This seems simple, but it's not working. There IS a text file in the same directory, but it's not being opened (and with the ios::in | ios::out, it should open even if it doesn't exist).

I also ran into trouble trying to use infile.fail, which is why I used !infile.

Thanks for any help!

Rich

#include <iostream>
#include <fstream>
#include <string>
using namespace std;

int main () 
{
	// inputting a char from a file to a var and the console
	char ch; // The test file has one character, 'A'.
	fstream infile;
	infile.open("charsfile.txt", ios::in | ios::out);
	if (!infile)
		cout	<< "File didn't open"	<< endl;
	infile.get(ch); 
	cout	<< "The test character is: "	<< ch	<< endl;
	
	return 0;
}

Works for me.

Doublecheck the spelling of your data file name, does it agree with what's in the code?

Is the file in fact where your program is expecting it to be? What environment are you using, how are you executing the program?

I suggest:

infile.open("C:\\pathnameToFile\\charsfile.txt", ios::in | ios::out);

to make sure you can see the file during development.

Works for me.

Interesting!

It's not the spelling (I tried copying/pasting, same results).
I'm not sure how to use my environment (Apple's XCode IDE) to ascertain where the program is looking to find the file. I've tried putting the file next to the project folder, then inside it, so far with the same results. Of course there are folders within folders... Any ideas?

Rich

I tried this: C:\\richmansfield\\charsfile.txt

then I moved the file inside the project folder and tried this:
C:\\richmansfield\\File Input Output\\charsfile.txt

Neither one worked. Any other ideas?

I tried this: C:\\richmansfield\\charsfile.txt
[...]

Any other ideas?

Yeah I do, but you won't listen.

Am I missing something or did he just say he tried your suggestion?

@OP:
Are you sure that you have the proper rights to the directory and/or file you're trying to open?

[edit]
What's your OS?

Edited 6 Years Ago by Nick Evan: n/a

What's your OS?

OP identified it as Apple (XCode).

Richman - if you want to know where your IDE is looking for files, try making a little program that creates one, without specifying any path. Where does that file appear?

Doesn't the Mac OS use forward slashes instead of backslashes in file paths? / versus \

I assume that your code outputs "cannot open file" and does not crash

it is normally a good idea to put markers next to chars when outputting as there are many chars that appear as space and sometimes buffers hold onto return characters for example.

I normally use is_open() method to check

One thing to try is to write a file using

#include <fstream>
#include <string>
#include <iostream>
int main()
{
std::string file_name("test_file.txt");
std::ofstream fout(file_name.c_str(), std::ios::out);

if(fout.is_open() == true)
{
//currently doing nothing other than create the file
fout.close();
}
else
{
std::cout << "could not open file!" << std::endl;
}

return 0;
}

the idea is to see where the file writes if it works but you can't see
the file search for it. In XP some applications can lock the file and stop you from opening another problem can be that characters in your string might not be what you think they are as wchar can look identical to chars and your compiler just assumes that the name is correct.

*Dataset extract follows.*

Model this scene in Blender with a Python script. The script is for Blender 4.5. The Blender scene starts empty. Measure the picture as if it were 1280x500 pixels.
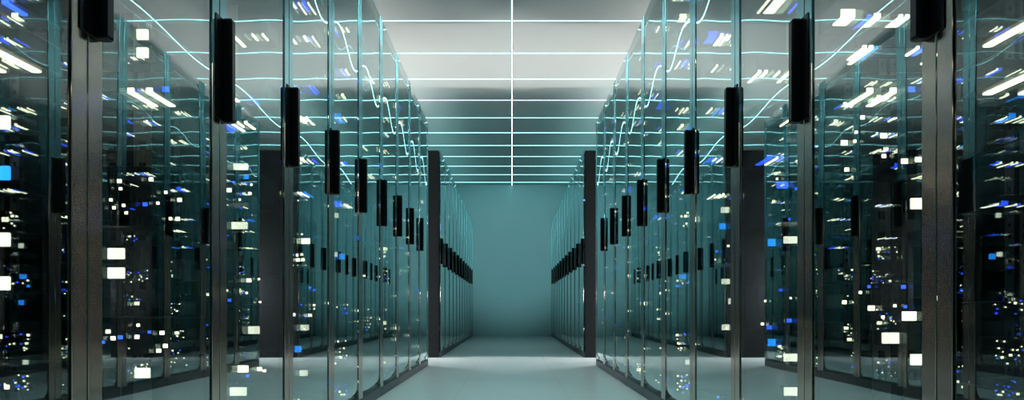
import bpy, bmesh, math, random
from mathutils import Vector

random.seed(11)
S = bpy.context.scene
COL = S.collection

# ------------------------------------------------------------------ layout
CAM_Z = 0.46
FOCAL = 1008.0                 # pixels, for the 1280 wide frame
HORIZON = 388.0
AISLE = 0.70                   # half width of the aisle, glass to glass
ROW_H = 2.02
DEPTH = 0.42                   # cabinet depth behind the glass
PITCH = 0.598
NEAR0 = 1.324 - 2 * PITCH      # start of the near rows
N_NEAR = 11
FAR0 = 7.86
N_FAR = 11
FAR_PITCH = 0.59
BACK = FAR0 + N_FAR * FAR_PITCH + 0.004
CEIL = 2.695
SIDE = 4.6
FRONT = -2.2

# ------------------------------------------------------------------ materials
def srgb(r, g, b):
    f = lambda c: (c / 12.92 if c <= 0.04045 else ((c + 0.055) / 1.055) ** 2.4)
    return (f(r / 255), f(g / 255), f(b / 255), 1.0)

def principled(name, col, rough=0.5, metal=0.0, noise=0.0, nscale=8.0, bump=0.0, stretch=None, spec=0.5):
    m = bpy.data.materials.new(name)
    m.use_nodes = True
    nt = m.node_tree
    b = nt.nodes['Principled BSDF']
    b.inputs['Base Color'].default_value = col
    b.inputs['Roughness'].default_value = rough
    b.inputs['Metallic'].default_value = metal
    b.inputs['Specular IOR Level'].default_value = spec
    if noise or bump:
        tc = nt.nodes.new('ShaderNodeTexCoord')
        mp = nt.nodes.new('ShaderNodeMapping')
        if stretch:
            mp.inputs['Scale'].default_value = stretch
        nz = nt.nodes.new('ShaderNodeTexNoise')
        nz.inputs['Scale'].default_value = nscale
        nz.inputs['Detail'].default_value = 4
        nt.links.new(tc.outputs['Object'], mp.inputs['Vector'])
        nt.links.new(mp.outputs['Vector'], nz.inputs['Vector'])
        if noise:
            mx = nt.nodes.new('ShaderNodeMix')
            mx.data_type = 'RGBA'
            k = 1 - noise
            mx.inputs['A'].default_value = (col[0] * k, col[1] * k, col[2] * k, 1)
            k = 1 + noise
            mx.inputs['B'].default_value = (min(1, col[0] * k), min(1, col[1] * k), min(1, col[2] * k), 1)
            nt.links.new(nz.outputs['Fac'], mx.inputs['Factor'])
            nt.links.new(mx.outputs['Result'], b.inputs['Base Color'])
        if bump:
            bp = nt.nodes.new('ShaderNodeBump')
            bp.inputs['Strength'].default_value = bump
            bp.inputs['Distance'].default_value = 0.002
            nt.links.new(nz.outputs['Fac'], bp.inputs['Height'])
            nt.links.new(bp.outputs['Normal'], b.inputs['Normal'])
    return m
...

Hi - I copied and pasted your code in, and it compiled, but when I chose build and run, no file seems to have been written, but neither did I get the "could not open file" message (in my version, I did get the "File didn't open" message). I did a search for the file on the hard disk anyway, but got zero hits. I'm thinking I'll try it on the computers at the school lab next; might have better luck there, and that'll tell me something.

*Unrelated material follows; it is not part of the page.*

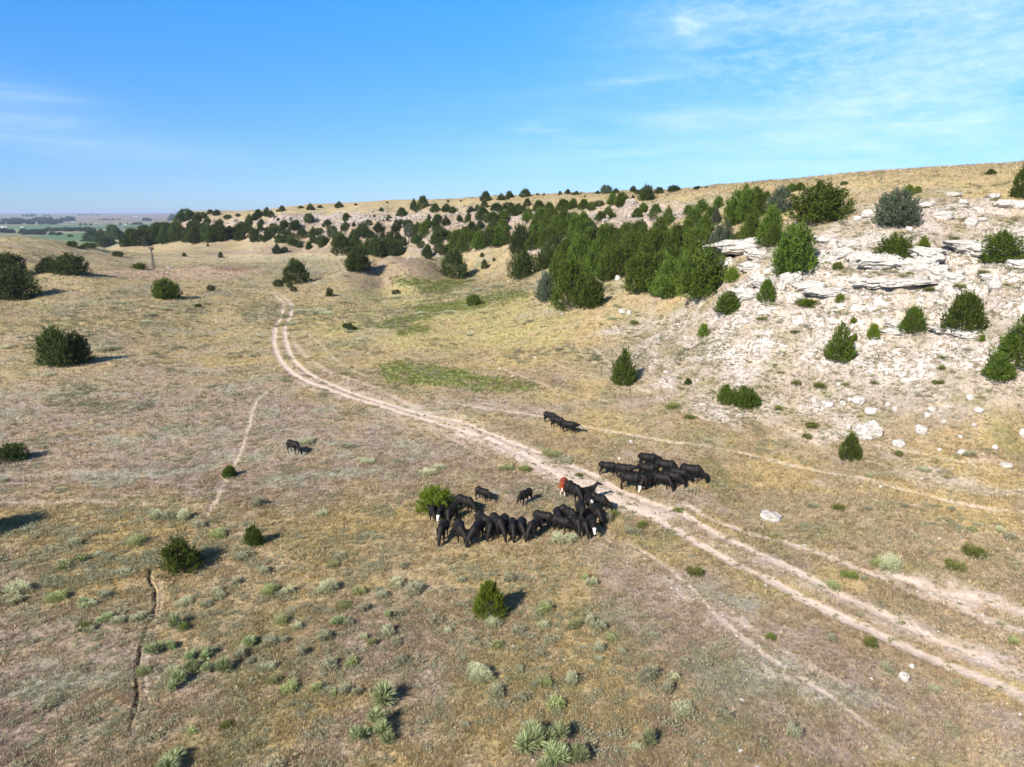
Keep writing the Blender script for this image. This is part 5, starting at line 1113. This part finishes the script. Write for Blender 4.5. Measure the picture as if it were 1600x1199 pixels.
for k in range(18):
    a = 2 * math.pi * k / 18; a2 = a + .26
    V_ = np.array([(-.45, math.cos(a) * R_w * .35, HT + math.sin(a) * R_w * .35), (-.35, math.cos(a2) * R_w * .35, HT + math.sin(a2) * R_w * .35), (-.30, math.cos(a2) * R_w, HT + math.sin(a2) * R_w), (-.52, math.cos(a) * R_w, HT + math.sin(a) * R_w)])
    V2 = V_ + np.array([.02, 0, 0]); wh.append((np.concatenate([V_, V2]), np.array([(0, 1, 2, 3), (7, 6, 5, 4), (0, 4, 5, 1), (1, 5, 6, 2), (2, 6, 7, 3), (3, 7, 4, 0)])))
part('wheel', wh, M_steel, wp_); part('gear_box', [box_np((0, 0, HT), (.8, .3, .35))], M_steel, wp_)
part('tail_vane', [box_np((1.0, 0, HT), (1.4, .05, .06)), box_np((2.0, 0, HT), (1.0, .04, .7))], M_steel, wp_)
def cyl(r_, h_, n=24, z0=0.0):
    return tube([(0, 0, z0), (0, 0, z0 + h_)], [r_, r_], n)
x, y, z, t = cast(265, 419, 200); tk = empty('stock_tank', (x, y, z)); thing(tk, 'round pale stock tank on the ground just right of the windmill', 'tank')
part('tank_wall', [cyl(1.3, .7, 28, -.1), cyl(1.22, .7, 28, -.1)], M_pale, tk, True)
a_ = np.linspace(0, 2 * np.pi, 25)[:-1]; link('water', mesh_np('water', np.stack([np.cos(a_) * 1.21, np.sin(a_) * 1.21, a_ * 0 + .5], -1), np.array([(0, i, i + 1) for i in range(1, 23)]), [M_water]), tk)
def farm(u, v, wpx, lab, wall=M_wall, roof=M_roof):
    x, y, z, t = cast(u, v, 900); m = t / FPX; L = wpx * m; Wd = L * .45; H = max(3.2, L * .22)
    e = empty('farm_building', (x, y, z), random.uniform(-.4, .4)); thing(e, lab, 'building', 'buildings in the distant valley')
    part('wall', [box_np((0, 0, H / 2 - .3), (L, Wd, H + .6))], wall, e)
    h2 = H * .55; V_ = np.array([(-L / 2 - .4, -Wd / 2 - .5, H), (L / 2 + .4, -Wd / 2 - .5, H), (L / 2 + .4, Wd / 2 + .5, H), (-L / 2 - .4, Wd / 2 + .5, H), (-L / 2 - .4, 0, H + h2), (L / 2 + .4, 0, H + h2)])
    me = bpy.data.meshes.new('roof'); me.from_pydata(V_.tolist(), [], [(0, 1, 5, 4), (2, 3, 4, 5), (0, 4, 3), (1, 2, 5), (0, 3, 2, 1)]); me.materials.append(roof); link('roof', me, e)
    part('door', [box_np((L * .2, -Wd / 2 - .05, H * .38), (L * .16, .12, H * .76))], M_dark, e)
    for k in (-.3, -.05): part('window', [box_np((L * k, -Wd / 2 - .05, H * .55), (L * .08, .12, H * .3))], M_dark, e)
farm(6, 356.5, 9, 'long white farm shed at the left edge of the distant valley')
farm(35, 356, 5, 'small white shed just right of the long farm shed at the left edge')
farm(114, 347.5, 4, 'tiny white building right of the blue distant tree belt')
farm(213, 339.5, 4, 'white farmhouse high on the distant slope, right one of two near the horizon')
farm(208, 338.8, 3, 'white farmhouse high on the distant slope, left one of two near the horizon')
farm(221, 342, 3, 'small pale building below the two farmhouses near the horizon', M_wall)
farm(150, 351.5, 5, 'dull red barn beside the row of small trees in the distant fields', M_redw)
farm(197, 352, 3.5, 'pale shed between small trees at the right end of the distant fields')

# ------------------------------------------------------------------ haze
hz = bpy.data.meshes.new('haze'); bm = bmesh.new(); bmesh.ops.create_cube(bm, size=1); bm.to_mesh(hz); bm.free()
ho = link('haze', hz); zlo = float(Z.min()) - 1.5; zhi = max(float(Z.max()), 60) + 4
ho.scale = (125000, 125000, zhi - zlo); ho.location = (0, 0, (zhi + zlo) / 2); thing(ho, 'pale blue haze lying over the distant valley', 'haze', kind='stuff')
hm = bpy.data.materials.new('haze'); hm.use_nodes = True; nt = hm.node_tree; nt.nodes.clear()
pv = nt.nodes.new('ShaderNodeVolumePrincipled'); pv.inputs['Color'].default_value = (.62, .76, 1, 1); pv.inputs['Density'].default_value = 5.2e-5; pv.inputs['Anisotropy'].default_value = 0.0
ou = nt.nodes.new('ShaderNodeOutputMaterial'); nt.links.new(pv.outputs[0], ou.inputs['Volume']); hz.materials.append(hm)

# ------------------------------------------------------------------ labels: each thing told apart by what it looks like and stands next to
LMK = [(682,790,'the bright green bush by the herd'),(88,545,'the twin dark junipers on the left'),(280,870,'the bushy juniper above the little gully'),(397,838,'the small juniper right of the little gully'),(765,935,'the small upright juniper in the foreground'),
 (1205,805,'the flat white boulder above the track'),(975,575,'the pointed juniper below the hill'),(459,700,'the lone cow on the left'),(870,666,'the three cows by the thin trail'),(1388,875,'the big pale sagebrush by the track'),(743,1045,'the big round grey sagebrush in the foreground'),
 (860,1165,'the large yucca cluster at the bottom edge'),(315,1035,'the yucca thicket at lower left'),(590,1135,'the yucca mound at lower centre'),(1160,620,'the low junipers below the chalk'),(1312,540,'the tall pointed juniper on the chalk'),(1327,700,'the lone juniper below the chalk'),
 (1505,495,'the egg-shaped juniper on the chalk'),(1400,325,'the round grey juniper near the hilltop'),(1283,320,'the wide juniper near the hilltop'),(463,425,'the round juniper by the track bend'),(709,415,'the egg-shaped juniper before the grove'),(240,405,'the windmill'),(610,415,'the brown mound'),
 (25,445,'the dark junipers at the left edge'),(1018,750,'the cattle above the track'),(910,805,'the packed cattle'),(770,820,'the front row of cattle'),(1095,425,'the dense right end of the grove'),(890,450,'the bright tree at the lower grove end'),(1240,395,'the ragged juniper on the ledge'),(1148,398,'the overhanging white ledge'),
 (1530,395,'the ledge with the dark hollow under it'),(1355,680,'the flat white outcrop below the chalk'),(560,405,'the juniper leaning on the brown mound'),(1010,300,'the broad juniper on the skyline'),(655,318,'the two pointed skyline junipers'),(530,320,'the small cone juniper on the skyline'),
 (228,343,'the dark clump on the distant slope'),(60,345,'the blue distant tree belt'),(345,360,'the tall dark junipers on the bluff end'),(290,340,'the left end of the bluff crest'),(720,370,'the pinkish gully in the bluff'),(820,415,'the dark junipers left of the grove'),(1217,315,'the open grey juniper uphill'),(110,365,'the green fields'),(1045,340,'the pink rock face above the grove'),(880,300,'the middle of the skyline')]
ORD = ['', 'second ', 'third ', 'fourth ', 'fifth ', 'sixth ', 'seventh ', 'eighth ', 'ninth ', 'tenth ', 'eleventh ', 'twelfth ', 'thirteenth ', 'fourteenth ', 'fifteenth ', 'sixteenth ', 'seventeenth ', 'eighteenth ', 'nineteenth ', 'twentieth ']
def phrase(rg):
    o, u, v, key, w, h, mat, sh = rg
    if key == 'tree':
        c = {'G': 'green', 'D': 'dark green', 'S': 'grey-green', 'B': 'bright green'}[mat]
        if o.name.startswith('low_juniper'): return 'low spreading green juniper'
        if o.name.startswith('willow'): return 'low bright green bush'
        if o.name.startswith('juniper_bush'): return 'bright green juniper bush'
        s = 'small ' if w < 13 and h < 13 else ('large ' if w > 48 else '')
        return s + c + ' juniper'
    if key == 'far': return 'tiny bluish tree' if w < 7 else 'bluish far-off tree'
    if key == 'shrub': return {'s': 'grey sagebrush', 'g': 'yellow-green sagebrush', 'w': 'leafy green plant', 'y': 'spiky yucca'}[mat]
    if key == 'slab': return 'pale limestone slab'
    if key == 'rim': return 'pinkish cliff block'
    return 'pale rock' if w < 10 else 'pale boulder'
OWN = {(682, 801): 'bright green juniper bush that cattle crowd around', (-62, 842): 'dark juniper standing just past the left edge, casting shadow into view', (218, 421): 'low bright green bush just left of the windmill'}
buck = {}
for rg in REG:
    o, u, v = rg[:3]
    if (u, v) in OWN: o['label'] = OWN[(u, v)]; continue
    vc = v - rg[5] * .5
    def dd(l): return math.hypot(l[0] - u, (l[1] - vc) * 1.6)
    cand = [l for l in LMK if dd(l) > 6]
    if rg[3] in ('shrub',) or (rg[3] == 'tree' and v > 460): cand = [l for l in cand if l[1] > 380]
    if rg[3] == 'tree' and v < 440: cand = [l for l in cand if l[1] < 470]
    L = min(cand, key=dd); du_, dv_ = u - L[0], vc - L[1]
    side = ('right of' if du_ > 0 else 'left of') if abs(du_) > abs(dv_) * 1.3 else ('below' if dv_ > 0 else 'above')
    buck.setdefault((phrase(rg), side, L[2]), []).append((dd(L), rg))
for (ph, side, lm), lst in buck.items():
    lst.sort(key=lambda a: a[0])
    for i, (d_, rg) in enumerate(lst):
        rank = '' if len(lst) == 1 else (('nearest ' if i == 0 else ORD[i] + 'nearest ') if i < 20 else 'farther ')
        rg[0]['label'] = f'{rank}{ph} {side} {lm}'
_all = [o['label'] for o in COL.objects if 'label' in o]
for l_ in sorted(set(_all)):
    if len(l_.split()) > 16 or _all.count(l_) > 1: print('LABEL', len(l_.split()), _all.count(l_), l_)
print('things', len(REG), 'longest', max(len(o['label'].split()) for o in COL.objects if 'label' in o))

This is unusual behaviour that you are getting and I would make sure as others mentioned that you are writing to a place that you should be able to write. I have had unusal interactions occasionally in the past and to minimise you could consider the following steps

It might be worth:

- creating a new project for the main in case their is some IDE corruption

- use an explicit file location equivalent to your My documents
C:\\Documents and Settings\\user\\

the \\ is needed for a single \
output the filename to screen to check the location

check that you can create a file in this folder using some basic program or copy and paste.

put everything in a try catch block and see if an exception occurs

I am not familiar with your OS and it could just be that the IDE does something odd to prevent the executable running but it doesn't sound like it should be behaving the way it is.

Hi - I copied and pasted your code in, and it compiled, but when I chose build and run, no file seems to have been written, but neither did I get the "could not open file" message (in my version, I did get the "File didn't open" message). I did a search for the file on the hard disk anyway, but got zero hits. I'm thinking I'll try it on the computers at the school lab next; might have better luck there, and that'll tell me something.

Hi, Tetron et al - It certainly IS unusual behavior. I tried it on a different IDE at school, on a Windows computer, and it worked fine. I must've done something to annoy either my IDE or the OS, but whatever it was doesn't repeat with other programs. I've had the same experience in reverse as well.

I'm marking it as solved, since the code works. Maybe someday I'll know enough to get beyond that and really understand the machine!